Keep only the lines from the top of the listing through the one with "COL = sc.collection", and reproduce them unaltered.

#### [Data segment]
---+---
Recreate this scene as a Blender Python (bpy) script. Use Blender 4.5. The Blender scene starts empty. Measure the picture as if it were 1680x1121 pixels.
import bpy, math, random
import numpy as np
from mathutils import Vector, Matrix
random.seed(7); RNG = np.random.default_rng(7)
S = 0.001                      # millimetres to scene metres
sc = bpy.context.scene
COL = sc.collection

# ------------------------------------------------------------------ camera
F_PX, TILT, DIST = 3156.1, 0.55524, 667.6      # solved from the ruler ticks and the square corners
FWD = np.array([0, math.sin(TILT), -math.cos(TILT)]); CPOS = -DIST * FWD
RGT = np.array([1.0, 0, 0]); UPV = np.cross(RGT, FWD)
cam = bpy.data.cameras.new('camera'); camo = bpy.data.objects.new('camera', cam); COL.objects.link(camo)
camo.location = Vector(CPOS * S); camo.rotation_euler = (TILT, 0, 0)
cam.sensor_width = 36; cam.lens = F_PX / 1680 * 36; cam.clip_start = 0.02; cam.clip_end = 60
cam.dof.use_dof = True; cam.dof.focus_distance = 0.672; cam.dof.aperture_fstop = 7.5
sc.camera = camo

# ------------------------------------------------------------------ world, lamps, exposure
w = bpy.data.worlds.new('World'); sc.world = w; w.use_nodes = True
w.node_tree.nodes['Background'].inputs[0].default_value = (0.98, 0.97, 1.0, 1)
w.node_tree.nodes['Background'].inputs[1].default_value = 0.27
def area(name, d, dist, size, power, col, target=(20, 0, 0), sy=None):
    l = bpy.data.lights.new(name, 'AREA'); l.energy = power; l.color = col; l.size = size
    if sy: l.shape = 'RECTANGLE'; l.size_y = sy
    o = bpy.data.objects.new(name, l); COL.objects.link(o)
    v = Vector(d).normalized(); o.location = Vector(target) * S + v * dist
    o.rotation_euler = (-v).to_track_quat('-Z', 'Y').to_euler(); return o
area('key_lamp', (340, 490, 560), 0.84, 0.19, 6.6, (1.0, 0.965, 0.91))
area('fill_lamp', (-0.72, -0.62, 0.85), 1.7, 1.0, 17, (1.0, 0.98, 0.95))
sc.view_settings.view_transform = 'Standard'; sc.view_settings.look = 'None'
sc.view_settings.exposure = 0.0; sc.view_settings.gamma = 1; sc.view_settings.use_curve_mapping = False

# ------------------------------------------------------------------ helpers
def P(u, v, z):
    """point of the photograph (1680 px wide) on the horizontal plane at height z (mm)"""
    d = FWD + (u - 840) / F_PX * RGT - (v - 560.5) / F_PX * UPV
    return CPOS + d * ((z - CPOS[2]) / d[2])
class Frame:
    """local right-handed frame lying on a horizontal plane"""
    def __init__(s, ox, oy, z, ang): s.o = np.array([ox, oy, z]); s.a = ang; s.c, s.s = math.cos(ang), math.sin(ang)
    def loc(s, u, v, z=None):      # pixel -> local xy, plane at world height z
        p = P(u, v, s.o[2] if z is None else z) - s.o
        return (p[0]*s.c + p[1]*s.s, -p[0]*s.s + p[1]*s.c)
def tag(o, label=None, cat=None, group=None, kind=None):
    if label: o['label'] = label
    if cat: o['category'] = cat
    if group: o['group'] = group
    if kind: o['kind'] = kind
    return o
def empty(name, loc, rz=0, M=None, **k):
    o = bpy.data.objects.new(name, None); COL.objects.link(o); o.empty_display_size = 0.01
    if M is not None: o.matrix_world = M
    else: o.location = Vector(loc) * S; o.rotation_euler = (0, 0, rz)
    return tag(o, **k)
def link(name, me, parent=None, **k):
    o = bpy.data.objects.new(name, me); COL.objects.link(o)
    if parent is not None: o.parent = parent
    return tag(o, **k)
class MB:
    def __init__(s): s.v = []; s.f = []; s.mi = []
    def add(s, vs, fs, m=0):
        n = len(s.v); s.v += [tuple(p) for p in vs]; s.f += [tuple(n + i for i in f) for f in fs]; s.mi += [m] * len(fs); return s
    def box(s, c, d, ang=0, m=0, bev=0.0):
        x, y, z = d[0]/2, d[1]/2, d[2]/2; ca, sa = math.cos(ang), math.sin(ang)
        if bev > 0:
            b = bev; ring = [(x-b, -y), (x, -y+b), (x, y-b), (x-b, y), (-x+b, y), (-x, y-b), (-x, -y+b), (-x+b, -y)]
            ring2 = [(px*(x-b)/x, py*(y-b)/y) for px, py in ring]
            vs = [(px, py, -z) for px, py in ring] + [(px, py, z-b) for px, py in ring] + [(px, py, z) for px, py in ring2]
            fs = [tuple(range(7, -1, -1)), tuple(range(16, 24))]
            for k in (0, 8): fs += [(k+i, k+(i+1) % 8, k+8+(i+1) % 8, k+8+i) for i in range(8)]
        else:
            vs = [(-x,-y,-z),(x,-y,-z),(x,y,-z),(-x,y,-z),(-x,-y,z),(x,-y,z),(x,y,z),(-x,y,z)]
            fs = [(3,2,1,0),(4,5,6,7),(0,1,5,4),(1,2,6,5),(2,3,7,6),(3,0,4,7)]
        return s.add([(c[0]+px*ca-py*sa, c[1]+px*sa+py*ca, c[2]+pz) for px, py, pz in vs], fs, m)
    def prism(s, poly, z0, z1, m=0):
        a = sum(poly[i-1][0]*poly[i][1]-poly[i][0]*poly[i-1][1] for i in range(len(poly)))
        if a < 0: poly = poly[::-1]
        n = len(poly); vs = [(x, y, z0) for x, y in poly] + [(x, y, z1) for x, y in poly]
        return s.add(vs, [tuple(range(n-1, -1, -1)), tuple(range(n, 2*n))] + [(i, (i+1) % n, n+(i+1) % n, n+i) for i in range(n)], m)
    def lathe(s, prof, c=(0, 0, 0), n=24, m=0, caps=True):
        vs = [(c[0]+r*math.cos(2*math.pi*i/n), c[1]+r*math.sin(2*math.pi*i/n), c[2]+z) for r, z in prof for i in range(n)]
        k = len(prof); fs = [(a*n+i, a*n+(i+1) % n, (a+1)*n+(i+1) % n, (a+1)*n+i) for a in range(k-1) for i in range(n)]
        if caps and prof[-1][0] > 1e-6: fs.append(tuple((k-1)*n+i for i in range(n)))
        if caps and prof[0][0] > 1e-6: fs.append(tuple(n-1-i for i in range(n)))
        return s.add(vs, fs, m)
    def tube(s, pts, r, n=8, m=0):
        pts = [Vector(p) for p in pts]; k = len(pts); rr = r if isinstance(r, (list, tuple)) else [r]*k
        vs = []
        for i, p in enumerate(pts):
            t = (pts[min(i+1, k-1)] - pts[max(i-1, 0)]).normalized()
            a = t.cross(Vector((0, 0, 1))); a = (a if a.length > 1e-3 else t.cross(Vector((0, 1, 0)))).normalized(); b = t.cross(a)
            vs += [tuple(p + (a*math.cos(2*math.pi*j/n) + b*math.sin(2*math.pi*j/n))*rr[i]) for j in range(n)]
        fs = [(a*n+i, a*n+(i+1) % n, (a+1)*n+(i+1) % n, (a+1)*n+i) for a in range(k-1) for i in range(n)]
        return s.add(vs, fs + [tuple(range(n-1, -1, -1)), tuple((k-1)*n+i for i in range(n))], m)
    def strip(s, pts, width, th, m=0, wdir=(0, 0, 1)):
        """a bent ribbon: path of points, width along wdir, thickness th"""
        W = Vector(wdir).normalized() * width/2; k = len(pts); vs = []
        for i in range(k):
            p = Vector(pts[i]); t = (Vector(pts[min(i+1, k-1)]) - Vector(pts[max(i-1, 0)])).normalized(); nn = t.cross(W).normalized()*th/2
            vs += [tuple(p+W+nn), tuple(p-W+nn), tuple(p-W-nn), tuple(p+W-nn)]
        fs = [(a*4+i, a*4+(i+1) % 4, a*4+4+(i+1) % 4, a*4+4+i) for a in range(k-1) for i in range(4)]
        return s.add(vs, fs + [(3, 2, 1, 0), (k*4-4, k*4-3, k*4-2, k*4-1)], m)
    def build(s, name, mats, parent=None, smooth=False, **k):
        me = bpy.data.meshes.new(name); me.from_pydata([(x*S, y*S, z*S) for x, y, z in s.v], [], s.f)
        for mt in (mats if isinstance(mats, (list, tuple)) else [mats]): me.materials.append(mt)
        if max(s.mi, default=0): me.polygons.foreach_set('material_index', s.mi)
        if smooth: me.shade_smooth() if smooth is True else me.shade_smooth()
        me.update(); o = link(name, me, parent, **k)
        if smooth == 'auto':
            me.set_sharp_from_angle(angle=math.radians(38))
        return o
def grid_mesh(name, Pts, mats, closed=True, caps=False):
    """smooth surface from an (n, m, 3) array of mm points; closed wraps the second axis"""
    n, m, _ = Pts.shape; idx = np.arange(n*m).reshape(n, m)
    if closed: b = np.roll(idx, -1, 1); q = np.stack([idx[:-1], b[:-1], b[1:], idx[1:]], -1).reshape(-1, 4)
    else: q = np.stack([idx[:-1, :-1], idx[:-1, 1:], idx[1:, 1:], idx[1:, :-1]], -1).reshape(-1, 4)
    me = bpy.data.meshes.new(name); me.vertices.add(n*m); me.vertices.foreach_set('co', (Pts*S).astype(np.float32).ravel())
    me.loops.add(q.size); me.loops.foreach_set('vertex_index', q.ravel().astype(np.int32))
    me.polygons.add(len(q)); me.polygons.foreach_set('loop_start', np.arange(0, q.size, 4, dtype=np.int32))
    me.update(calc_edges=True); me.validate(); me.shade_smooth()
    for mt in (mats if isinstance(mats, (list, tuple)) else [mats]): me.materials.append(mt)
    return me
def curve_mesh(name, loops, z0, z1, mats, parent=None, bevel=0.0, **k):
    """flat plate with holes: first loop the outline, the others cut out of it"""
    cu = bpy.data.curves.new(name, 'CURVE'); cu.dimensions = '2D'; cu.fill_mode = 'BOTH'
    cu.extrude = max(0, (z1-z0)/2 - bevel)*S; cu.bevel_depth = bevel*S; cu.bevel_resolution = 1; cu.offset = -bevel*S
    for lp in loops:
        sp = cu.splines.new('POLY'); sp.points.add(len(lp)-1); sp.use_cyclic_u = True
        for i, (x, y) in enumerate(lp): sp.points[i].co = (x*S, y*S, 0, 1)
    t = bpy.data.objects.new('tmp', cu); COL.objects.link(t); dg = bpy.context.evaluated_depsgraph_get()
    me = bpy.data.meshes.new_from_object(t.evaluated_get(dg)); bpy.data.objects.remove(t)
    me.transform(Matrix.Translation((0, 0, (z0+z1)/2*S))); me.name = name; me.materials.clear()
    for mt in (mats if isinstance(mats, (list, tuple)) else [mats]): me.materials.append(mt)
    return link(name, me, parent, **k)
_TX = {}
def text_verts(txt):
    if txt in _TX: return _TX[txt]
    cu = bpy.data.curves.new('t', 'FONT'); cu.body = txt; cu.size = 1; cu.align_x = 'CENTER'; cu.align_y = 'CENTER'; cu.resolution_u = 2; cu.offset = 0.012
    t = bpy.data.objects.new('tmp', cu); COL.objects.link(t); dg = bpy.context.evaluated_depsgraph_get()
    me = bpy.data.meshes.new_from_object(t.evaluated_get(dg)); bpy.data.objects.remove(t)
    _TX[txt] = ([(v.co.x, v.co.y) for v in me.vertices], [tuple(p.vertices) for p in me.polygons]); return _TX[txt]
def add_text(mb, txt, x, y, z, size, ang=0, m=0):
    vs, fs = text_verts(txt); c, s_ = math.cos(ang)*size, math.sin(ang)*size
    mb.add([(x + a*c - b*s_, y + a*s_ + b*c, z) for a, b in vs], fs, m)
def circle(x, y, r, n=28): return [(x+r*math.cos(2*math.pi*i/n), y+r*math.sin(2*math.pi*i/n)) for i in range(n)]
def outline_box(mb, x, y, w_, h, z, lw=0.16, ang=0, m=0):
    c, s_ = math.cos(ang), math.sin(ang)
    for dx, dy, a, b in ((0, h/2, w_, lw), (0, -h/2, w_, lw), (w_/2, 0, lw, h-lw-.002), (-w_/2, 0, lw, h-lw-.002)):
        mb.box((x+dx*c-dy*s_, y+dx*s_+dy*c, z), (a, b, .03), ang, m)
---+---
#### [Output of the exercise]
Recreate this scene as a Blender Python (bpy) script. Use Blender 4.5. The Blender scene starts empty. Measure the picture as if it were 1680x1121 pixels.
import bpy, math, random
import numpy as np
from mathutils import Vector, Matrix
random.seed(7); RNG = np.random.default_rng(7)
S = 0.001                      # millimetres to scene metres
sc = bpy.context.scene
COL = sc.collection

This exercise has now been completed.